Mordecai Anielewicz has become the poster boy of the Jewish uprising in the Warsaw Ghetto. This because he was the leader of the Jewish Fighting Organisation. History always has to single out one individual to represent any uprising. However, there's little evidence that he was more courageous or instrumental in what happened than countless other individuals and Yitzhak Zuckerman here tells the story of many of these people. Though he's never critical of Anielewicz you sense he's a bit irritated by all the credit he gets. (Rather than leave his bunker and emerge with guns blazing Anielewicz and his girlfriend took cyanide, which has an unfortunate parallel with the Infamous couple in the Berlin bunker. Other fighters in that bunker escaped and there's a feeling that maybe Anielewicz's nerves were shredded.) Zuckerman, vice leader of the Jewish Fighting Organisation, wasn't in the ghetto when the uprising occurred; he was over on the Aryan side procuring more weapons. Had he died in the ghetto no doubt his fame would be much greater. However, the truth is, in the final count, he eclipses Anielewicz for courage and devotion to the Jewish cause in Poland. Every single day he risks his life providing the means of survival to an entire underground of Jews in hiding.

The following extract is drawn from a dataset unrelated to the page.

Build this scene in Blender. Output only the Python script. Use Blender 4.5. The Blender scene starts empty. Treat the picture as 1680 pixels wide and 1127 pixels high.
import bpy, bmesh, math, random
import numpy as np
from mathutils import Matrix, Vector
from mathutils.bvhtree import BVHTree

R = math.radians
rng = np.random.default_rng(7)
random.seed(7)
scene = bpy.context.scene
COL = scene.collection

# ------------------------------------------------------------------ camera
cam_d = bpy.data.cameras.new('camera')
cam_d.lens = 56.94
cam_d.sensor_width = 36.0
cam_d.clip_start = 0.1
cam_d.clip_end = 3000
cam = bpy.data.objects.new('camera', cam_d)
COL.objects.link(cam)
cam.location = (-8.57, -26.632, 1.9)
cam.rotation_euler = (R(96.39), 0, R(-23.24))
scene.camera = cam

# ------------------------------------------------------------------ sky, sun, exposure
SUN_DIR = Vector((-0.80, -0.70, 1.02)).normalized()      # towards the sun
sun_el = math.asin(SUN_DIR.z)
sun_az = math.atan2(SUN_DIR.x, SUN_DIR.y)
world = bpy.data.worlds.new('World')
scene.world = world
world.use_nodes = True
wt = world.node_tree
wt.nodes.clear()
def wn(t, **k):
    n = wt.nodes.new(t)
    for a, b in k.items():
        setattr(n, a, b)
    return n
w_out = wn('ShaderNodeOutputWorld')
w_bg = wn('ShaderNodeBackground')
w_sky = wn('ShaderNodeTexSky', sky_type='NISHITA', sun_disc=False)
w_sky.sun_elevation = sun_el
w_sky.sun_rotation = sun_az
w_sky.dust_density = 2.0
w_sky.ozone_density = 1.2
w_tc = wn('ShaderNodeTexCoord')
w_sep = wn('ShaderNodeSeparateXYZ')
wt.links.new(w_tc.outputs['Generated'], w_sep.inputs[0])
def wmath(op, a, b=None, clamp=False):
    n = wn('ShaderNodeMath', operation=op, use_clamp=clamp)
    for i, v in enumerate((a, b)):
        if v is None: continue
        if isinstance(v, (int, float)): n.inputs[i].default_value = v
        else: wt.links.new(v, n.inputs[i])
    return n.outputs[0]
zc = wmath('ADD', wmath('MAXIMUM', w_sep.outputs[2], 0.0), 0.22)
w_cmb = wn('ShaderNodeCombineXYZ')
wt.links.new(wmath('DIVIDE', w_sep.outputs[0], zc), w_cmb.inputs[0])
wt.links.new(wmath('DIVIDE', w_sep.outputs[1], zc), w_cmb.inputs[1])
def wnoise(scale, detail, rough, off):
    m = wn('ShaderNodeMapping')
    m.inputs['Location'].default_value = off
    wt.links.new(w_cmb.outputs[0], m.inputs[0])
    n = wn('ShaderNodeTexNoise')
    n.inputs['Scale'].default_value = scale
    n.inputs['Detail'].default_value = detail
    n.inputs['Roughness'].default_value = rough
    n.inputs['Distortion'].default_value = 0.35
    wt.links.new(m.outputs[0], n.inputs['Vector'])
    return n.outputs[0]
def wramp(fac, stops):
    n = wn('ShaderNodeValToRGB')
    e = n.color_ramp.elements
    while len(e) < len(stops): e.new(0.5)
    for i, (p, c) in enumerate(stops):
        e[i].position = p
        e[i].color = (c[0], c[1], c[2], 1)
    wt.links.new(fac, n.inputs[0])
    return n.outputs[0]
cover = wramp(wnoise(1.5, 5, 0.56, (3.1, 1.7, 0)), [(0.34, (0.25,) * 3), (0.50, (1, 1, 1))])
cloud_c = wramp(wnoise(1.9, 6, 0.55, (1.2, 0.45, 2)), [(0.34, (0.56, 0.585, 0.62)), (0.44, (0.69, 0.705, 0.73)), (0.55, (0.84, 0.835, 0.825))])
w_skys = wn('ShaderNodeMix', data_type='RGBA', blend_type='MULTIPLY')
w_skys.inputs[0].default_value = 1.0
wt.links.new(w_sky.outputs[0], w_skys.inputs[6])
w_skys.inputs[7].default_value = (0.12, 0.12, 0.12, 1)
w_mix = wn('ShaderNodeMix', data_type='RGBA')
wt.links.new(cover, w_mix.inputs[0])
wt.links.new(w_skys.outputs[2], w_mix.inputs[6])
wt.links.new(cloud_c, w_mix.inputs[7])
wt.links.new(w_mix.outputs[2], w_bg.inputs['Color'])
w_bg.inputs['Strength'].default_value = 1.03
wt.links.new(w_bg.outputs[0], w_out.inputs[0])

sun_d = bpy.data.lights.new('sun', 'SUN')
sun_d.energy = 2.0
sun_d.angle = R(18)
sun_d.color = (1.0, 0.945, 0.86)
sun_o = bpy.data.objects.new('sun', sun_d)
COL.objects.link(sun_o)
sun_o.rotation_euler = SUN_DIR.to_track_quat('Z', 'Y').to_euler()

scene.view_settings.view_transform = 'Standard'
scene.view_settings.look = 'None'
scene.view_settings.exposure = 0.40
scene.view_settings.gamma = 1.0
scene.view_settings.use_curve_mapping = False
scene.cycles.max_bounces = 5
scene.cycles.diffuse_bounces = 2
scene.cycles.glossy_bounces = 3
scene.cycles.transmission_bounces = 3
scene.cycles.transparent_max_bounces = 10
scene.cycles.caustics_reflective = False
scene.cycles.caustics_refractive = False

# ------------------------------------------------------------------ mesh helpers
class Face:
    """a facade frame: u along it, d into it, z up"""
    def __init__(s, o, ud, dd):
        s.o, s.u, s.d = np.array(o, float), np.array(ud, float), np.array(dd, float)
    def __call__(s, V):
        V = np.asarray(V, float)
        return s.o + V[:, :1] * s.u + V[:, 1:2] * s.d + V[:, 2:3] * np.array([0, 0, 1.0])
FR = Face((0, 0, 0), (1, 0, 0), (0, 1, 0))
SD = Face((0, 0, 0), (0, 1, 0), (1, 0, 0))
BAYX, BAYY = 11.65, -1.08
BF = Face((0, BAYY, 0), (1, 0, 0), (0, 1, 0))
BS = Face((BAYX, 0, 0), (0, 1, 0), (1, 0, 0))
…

Incredibly, this book is composed of interviews with Zuckerman. Incredible because it's almost 700 pages long and fabulously detailed. I grew more and more fond of Zuckerman and his wife Zivia and his friend Marek Edelman as the book progressed. At a certain point you perhaps realise it's easier to engage the Nazis in a fight to death than to live every day on the edge of your nerves catering to the needs of Jews in hiding in a city swarming with informers, blackmailers and Gestapo. It's usually, I find, the individuals who don't hold a weapon who are the most courageous of all.
The most disturbing event described in this book is perhaps the pogrom carried out by Poles after the war ends when dozens of Jews are murdered in cold blood. Truly unbelievable that there were still people who, having learned about the death camps, were still embracing Nazi racial policies. No surprise that Zuckerman immediately goes to their aid and whisks away the survivors.
This book is probably not recommended for anyone simply wanting an overview of the struggles of the Jews in Warsaw. I suspect you already need to have a grasp of the subject to fully appreciate it. This is like the inside story. Also fascinating are the insights into all the various Jewish political organisations. It's interesting that ultimately most of the resistors came from Zionist youth movements while the communists and many of the socialists were largely impotent.
Yitzhak Zuckerman, an amazing inspirational man, and his wife Zivia, an amazing inspirational woman.